Two systems statistics computation

Definitions are below.
Enter lines of data, each specifying one edge of the bipartite graph, such as
masculine round 4
feminine round 3
masculine flat 2

Definitions

We measure the discrepancy between a putative two-system scheme and a canonical two-system scheme. In order to do so, we need to first describe a canonical two-system scheme.

Say that there are two systems, A and B (such as gender and classifier). They have possible values A_1, A_2 ... (such as masculine, feminine, neuter1), and B_1, B_2 ... (such as m-classifier, f-classifier, long).

We represent type frequencies as a fraction of the whole: f(A_1), f(A_2), and so forth, where \sum_i f(A_i) = \sum_j f(B_j) = 1. So if most nouns are masculine, we might have f(A_1) = 0.8, and all the other f(A_i) values are small.

In a canonical language, we do not expect that f(A_1) = f(A_2) = ...; a canonical language might have any distribution of the frequencies, because languages represent the real world, which does not have a uniform distribution of, for instance, differently shaped objects. But we do expect a canonical language to have edge frequencies (in the bipartite graph) that respect the type frequencies. So the edge A_i B_j ought to have expected frequency e(A_i B_j) = f(A_i) \times f(B_j). In particular, we expect every possible edge to have non-zero frequency.

We denote the observed frequencies of each edge A_i B_j as o(A_i B_j). These observed frequencies might differ from the expected frequency. The discrepancy of edge A_i B_j is d(A_i B_j) = e(A_i B_j) - o(A_i B_j). Some discrepancies are negative; others are positive. The sum of all discrepancies \sum_{i,j} d(A_i B_j) = 0. Therefore, we ignore all negative discrepancies; they are exactly balanced by positive discrepancies. We therefore define the total discrepancy T = {1 \over 2} \sum_{i,j} | d(A_i B_j) |, which is equivalent to summing only the positive discrepancies.

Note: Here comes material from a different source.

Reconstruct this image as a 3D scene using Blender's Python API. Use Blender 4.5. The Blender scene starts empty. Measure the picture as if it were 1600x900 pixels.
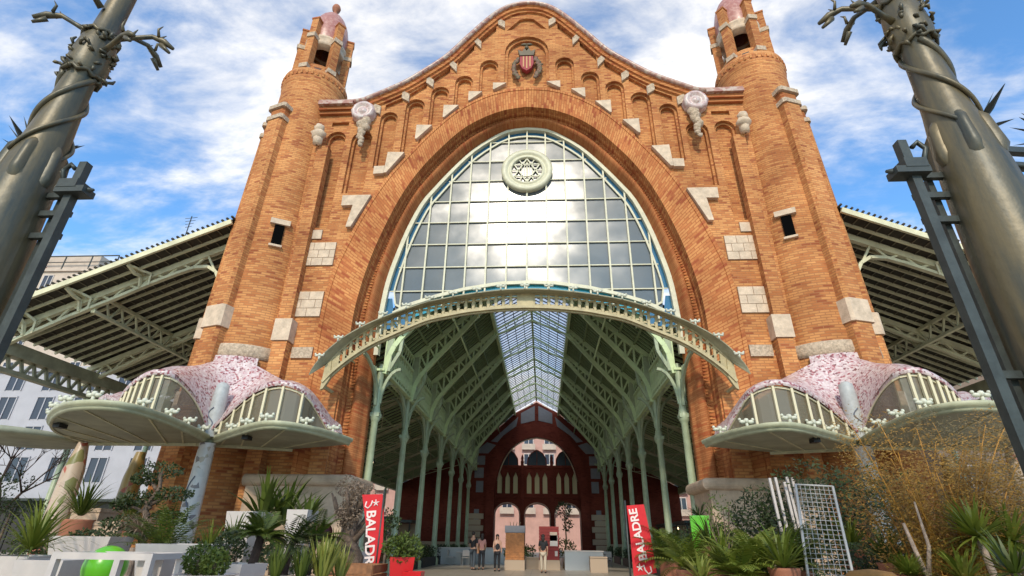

The maximum possible discrepancy when there are n values in one system and m values in the other one, where m \geq n, occurs when there are only m edges in the bipartite graph in a fashion shown in this figure:

m dots, n dots
Here, thick lines represent a large number of nouns, and thin lines represent a vanishingly small number of nouns. Such a scheme clearly has only one system, even though it poses as a two-system scheme. Simple computation shows that T = 1 - {1 \over n} - \epsilon. For example, if n = 4, the maximum possible discrepancy is T = 0.75, independent of m. We can normalize our total discrepancy measure by dividing by this maximum. So for a language that has four genders and six classifiers, we set n = 4, so the maximum possible discrepancy is 0.75. The normalized total discrepancy is N = T / {(1 - {1 \over n})} = (n T) / (n - 1). It is always a value between 0 and 1 (inclusive). A value of 0 means no discrepancy; the scheme clearly has two systems. A value of 1 means maximum discrepancy; the scheme clearly has only one system.